Having worked at Shopify for almost 5 years and being boob-deep in anything and everything commerce, there was no way that I wouldn’t hear about “headless commerce” (wow, the biggest flex for Shopify is not writing about headless commerce and having it as a top result in Google) — TLDR; having commerce software handle the backend of your website while using a different content management system or custom storefront from scratch as your frontend.

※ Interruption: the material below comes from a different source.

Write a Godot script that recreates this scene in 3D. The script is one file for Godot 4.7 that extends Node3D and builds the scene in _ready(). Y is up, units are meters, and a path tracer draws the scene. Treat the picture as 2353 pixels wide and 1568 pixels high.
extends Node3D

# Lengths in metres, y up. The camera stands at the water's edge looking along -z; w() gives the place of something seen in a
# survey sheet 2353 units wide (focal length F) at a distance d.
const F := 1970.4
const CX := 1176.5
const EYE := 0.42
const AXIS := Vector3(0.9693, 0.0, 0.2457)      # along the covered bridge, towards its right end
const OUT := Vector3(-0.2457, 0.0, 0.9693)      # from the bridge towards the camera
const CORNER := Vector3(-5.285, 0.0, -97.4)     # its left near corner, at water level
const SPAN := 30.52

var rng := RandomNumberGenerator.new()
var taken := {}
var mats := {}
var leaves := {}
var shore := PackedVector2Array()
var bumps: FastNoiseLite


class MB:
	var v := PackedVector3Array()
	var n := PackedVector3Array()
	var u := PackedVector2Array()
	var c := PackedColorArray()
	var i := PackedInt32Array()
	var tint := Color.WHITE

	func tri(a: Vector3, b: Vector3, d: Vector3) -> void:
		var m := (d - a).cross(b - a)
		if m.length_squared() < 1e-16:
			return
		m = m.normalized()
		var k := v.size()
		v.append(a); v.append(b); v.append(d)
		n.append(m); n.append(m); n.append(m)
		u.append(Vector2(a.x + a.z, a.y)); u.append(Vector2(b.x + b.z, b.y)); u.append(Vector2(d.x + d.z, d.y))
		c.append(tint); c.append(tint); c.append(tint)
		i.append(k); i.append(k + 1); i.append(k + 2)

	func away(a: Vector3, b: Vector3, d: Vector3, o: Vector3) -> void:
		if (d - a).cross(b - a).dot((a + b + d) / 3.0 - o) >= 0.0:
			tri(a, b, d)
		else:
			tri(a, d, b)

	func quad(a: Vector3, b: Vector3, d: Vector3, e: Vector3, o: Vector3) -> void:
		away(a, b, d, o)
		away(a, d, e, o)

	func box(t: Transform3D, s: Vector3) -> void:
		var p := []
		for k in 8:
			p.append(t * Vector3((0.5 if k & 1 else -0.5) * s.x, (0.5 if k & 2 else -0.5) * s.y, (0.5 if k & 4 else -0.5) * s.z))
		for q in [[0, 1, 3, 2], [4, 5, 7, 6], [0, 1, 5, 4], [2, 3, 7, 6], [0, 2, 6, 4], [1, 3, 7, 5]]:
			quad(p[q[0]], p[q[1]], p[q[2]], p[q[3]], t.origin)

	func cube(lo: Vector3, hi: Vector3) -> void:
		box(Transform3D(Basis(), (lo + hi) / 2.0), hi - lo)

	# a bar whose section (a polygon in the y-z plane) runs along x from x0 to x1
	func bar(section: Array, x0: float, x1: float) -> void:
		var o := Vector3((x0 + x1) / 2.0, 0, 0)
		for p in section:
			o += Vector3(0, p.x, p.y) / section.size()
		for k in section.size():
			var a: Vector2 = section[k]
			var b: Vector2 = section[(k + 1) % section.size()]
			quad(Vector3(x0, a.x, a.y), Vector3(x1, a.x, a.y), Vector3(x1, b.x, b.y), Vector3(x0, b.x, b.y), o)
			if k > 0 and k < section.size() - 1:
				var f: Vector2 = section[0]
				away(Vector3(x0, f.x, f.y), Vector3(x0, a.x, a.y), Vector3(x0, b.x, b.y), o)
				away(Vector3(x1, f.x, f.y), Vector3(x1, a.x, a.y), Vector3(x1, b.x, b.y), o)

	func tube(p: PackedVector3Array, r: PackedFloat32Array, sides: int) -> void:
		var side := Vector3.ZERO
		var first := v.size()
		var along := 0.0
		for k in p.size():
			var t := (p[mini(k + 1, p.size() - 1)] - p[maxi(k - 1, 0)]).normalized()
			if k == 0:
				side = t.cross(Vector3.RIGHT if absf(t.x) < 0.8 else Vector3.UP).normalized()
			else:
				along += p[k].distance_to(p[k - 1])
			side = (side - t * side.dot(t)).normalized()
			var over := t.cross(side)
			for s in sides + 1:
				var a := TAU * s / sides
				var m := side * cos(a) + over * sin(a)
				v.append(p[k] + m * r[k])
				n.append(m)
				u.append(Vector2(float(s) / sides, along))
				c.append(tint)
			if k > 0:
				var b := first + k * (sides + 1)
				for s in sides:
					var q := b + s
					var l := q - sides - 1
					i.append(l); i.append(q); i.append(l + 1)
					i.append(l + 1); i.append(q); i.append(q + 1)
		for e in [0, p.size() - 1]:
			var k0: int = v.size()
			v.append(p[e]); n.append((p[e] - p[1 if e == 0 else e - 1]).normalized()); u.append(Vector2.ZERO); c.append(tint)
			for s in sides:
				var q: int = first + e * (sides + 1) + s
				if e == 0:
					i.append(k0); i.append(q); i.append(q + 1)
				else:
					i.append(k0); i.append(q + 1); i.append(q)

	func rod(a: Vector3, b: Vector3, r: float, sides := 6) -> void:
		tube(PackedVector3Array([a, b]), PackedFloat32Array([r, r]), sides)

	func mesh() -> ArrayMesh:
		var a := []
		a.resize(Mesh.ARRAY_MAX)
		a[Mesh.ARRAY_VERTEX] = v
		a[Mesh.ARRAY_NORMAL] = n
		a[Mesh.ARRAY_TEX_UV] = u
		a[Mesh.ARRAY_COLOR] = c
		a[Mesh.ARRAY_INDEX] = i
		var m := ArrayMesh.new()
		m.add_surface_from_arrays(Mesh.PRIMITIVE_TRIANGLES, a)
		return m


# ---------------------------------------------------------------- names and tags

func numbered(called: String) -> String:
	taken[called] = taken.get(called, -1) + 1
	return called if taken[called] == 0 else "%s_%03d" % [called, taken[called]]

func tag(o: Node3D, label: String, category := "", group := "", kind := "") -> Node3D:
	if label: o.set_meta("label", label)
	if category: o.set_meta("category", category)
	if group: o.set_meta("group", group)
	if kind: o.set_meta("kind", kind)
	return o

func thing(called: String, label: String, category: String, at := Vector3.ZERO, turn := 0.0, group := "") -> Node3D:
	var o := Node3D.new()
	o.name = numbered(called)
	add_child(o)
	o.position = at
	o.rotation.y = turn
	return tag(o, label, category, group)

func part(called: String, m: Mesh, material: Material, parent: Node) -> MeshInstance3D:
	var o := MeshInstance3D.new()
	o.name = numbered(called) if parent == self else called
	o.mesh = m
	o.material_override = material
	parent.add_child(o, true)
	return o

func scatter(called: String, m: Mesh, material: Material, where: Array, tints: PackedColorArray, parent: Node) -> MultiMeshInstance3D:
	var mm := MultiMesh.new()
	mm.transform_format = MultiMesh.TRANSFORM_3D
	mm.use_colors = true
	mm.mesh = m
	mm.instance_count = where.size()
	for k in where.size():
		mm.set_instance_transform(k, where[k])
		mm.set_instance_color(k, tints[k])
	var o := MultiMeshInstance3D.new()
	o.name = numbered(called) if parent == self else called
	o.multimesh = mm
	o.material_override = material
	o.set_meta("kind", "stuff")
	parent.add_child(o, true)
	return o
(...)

My golden years at Shopify was working with Channels, specifically on the Custom Storefronts team. At the time, we were a team of ~10, ya girl as the sole designer leading a team of engineers trying to figure out the many touchpoints of what a custom storefront could be. It ranged from the Buy Button (export a low-customized widget to paste its code onto a website outside of your Shopify store) to a full developer experience maintaining SDKs that fed into the Storefront API. What I loved about the team was the autonomy it gave merchants and developers about what their buyers’ user experience could be. I’ve seen some fun experiences. I’ve made very basic ones. I’ve tasted blood. I want more.

Unfortunately, that team—and whatever else Shopify was prioritizing at the time—had to pivot and do other things and eventually my team dissolved (and recently came back as the new custom storefronts team for Hydrogen and Oxygen and whatever else). The dream lives on. I love the idea of customizing your own storefront or using another platform that leverages the kind of functionality you need for content management. IMO Shopify Online Store is too rigid for someone like me—frankly, I think it’s ironic the lack of support the native blog has when content marketing is the backbone of brand- and audience-building for most brands on Shopify. Anyway.

Headless commerce is bringing more fun to the internet. I look at Vacation Inc or whatever Commerce Cream showcases and it brings me joy to see visions come to life, and I want to be part of that. More colours, more chaos.

This might be less about theory, more about implementation as I look into “headless commerce”.